═════ Records for this task

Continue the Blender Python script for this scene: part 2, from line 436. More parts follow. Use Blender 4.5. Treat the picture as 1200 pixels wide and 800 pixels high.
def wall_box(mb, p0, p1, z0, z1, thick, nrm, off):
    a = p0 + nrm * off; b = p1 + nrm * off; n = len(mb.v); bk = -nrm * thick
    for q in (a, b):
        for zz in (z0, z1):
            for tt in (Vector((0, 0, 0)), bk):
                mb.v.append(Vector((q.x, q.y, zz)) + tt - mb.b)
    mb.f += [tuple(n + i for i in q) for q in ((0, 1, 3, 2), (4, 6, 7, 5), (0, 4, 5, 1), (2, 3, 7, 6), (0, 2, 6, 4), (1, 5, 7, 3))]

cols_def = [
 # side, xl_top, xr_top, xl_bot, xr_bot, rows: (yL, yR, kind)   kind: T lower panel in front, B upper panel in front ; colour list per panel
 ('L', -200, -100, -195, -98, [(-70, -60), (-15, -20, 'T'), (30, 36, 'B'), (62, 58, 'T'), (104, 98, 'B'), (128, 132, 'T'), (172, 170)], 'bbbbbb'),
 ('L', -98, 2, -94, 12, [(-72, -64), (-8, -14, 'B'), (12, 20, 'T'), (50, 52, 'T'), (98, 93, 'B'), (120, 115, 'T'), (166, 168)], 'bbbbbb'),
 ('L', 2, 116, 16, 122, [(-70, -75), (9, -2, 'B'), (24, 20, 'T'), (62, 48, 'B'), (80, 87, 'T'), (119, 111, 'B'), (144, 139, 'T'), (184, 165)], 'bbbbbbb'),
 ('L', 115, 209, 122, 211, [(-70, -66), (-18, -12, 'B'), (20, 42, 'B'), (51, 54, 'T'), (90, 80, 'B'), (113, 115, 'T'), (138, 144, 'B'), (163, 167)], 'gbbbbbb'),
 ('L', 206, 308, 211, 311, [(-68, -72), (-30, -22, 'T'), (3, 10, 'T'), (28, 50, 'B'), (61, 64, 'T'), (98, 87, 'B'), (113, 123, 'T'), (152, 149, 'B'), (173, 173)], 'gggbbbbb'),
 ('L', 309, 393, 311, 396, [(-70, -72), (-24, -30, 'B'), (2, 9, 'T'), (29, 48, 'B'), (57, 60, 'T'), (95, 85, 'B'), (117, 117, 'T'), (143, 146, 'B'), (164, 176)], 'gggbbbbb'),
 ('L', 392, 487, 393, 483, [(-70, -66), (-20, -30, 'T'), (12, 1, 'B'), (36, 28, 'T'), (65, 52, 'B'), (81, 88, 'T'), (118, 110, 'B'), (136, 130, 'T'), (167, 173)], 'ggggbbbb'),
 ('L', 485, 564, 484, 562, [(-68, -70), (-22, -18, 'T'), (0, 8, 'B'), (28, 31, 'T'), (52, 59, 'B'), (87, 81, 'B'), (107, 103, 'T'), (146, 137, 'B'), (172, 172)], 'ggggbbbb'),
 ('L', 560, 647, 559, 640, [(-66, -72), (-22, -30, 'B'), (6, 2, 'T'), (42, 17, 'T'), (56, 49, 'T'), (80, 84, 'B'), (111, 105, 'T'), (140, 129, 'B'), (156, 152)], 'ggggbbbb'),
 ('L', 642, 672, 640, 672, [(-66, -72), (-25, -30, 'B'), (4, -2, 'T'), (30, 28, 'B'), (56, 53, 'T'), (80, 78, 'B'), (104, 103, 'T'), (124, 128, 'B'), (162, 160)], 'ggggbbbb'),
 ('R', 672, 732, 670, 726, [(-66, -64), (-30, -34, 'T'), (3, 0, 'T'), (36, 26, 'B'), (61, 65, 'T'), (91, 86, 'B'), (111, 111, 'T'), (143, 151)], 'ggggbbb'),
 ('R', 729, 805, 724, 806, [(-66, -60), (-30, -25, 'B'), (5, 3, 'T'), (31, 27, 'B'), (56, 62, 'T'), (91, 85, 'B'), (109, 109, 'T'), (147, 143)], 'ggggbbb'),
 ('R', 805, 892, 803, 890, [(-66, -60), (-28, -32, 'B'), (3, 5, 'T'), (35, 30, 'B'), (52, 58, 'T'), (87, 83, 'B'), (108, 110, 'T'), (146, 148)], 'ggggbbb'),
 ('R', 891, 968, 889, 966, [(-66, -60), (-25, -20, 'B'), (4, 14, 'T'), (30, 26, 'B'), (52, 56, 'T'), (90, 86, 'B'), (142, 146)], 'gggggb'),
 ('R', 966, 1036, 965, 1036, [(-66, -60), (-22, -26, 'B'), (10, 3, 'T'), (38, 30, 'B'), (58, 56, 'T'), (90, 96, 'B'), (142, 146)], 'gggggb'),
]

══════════
═════ Records for this task

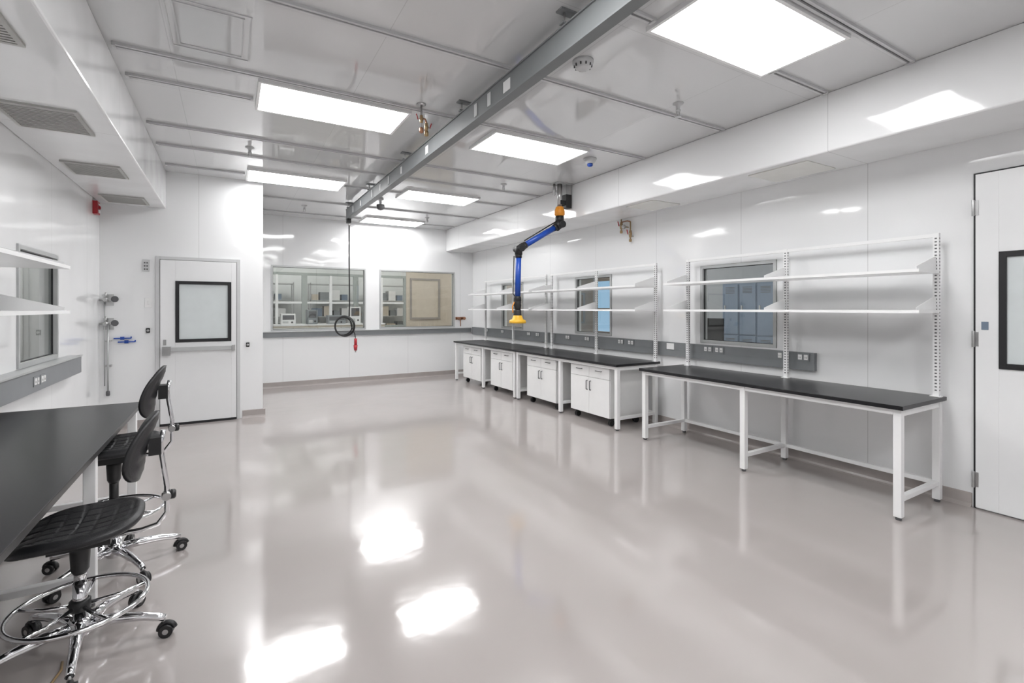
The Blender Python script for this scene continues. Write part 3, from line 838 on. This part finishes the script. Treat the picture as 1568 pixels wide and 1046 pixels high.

══════════

• To be done: The lines to transcribe begin at the line with "Continue the Blender" and end at the line with "mb.f += [tuple(n"; copy them exactly, both ends included.

• Result for this exercise:
Continue the Blender Python script for this scene: part 2, from line 436. More parts follow. Use Blender 4.5. Treat the picture as 1200 pixels wide and 800 pixels high.
def wall_box(mb, p0, p1, z0, z1, thick, nrm, off):
    a = p0 + nrm * off; b = p1 + nrm * off; n = len(mb.v); bk = -nrm * thick
    for q in (a, b):
        for zz in (z0, z1):
            for tt in (Vector((0, 0, 0)), bk):
                mb.v.append(Vector((q.x, q.y, zz)) + tt - mb.b)
    mb.f += [tuple(n + i for i in q) for q in ((0, 1, 3, 2), (4, 6, 7, 5), (0, 4, 5, 1), (2, 3, 7, 6), (0, 2, 6, 4), (1, 5, 7, 3))]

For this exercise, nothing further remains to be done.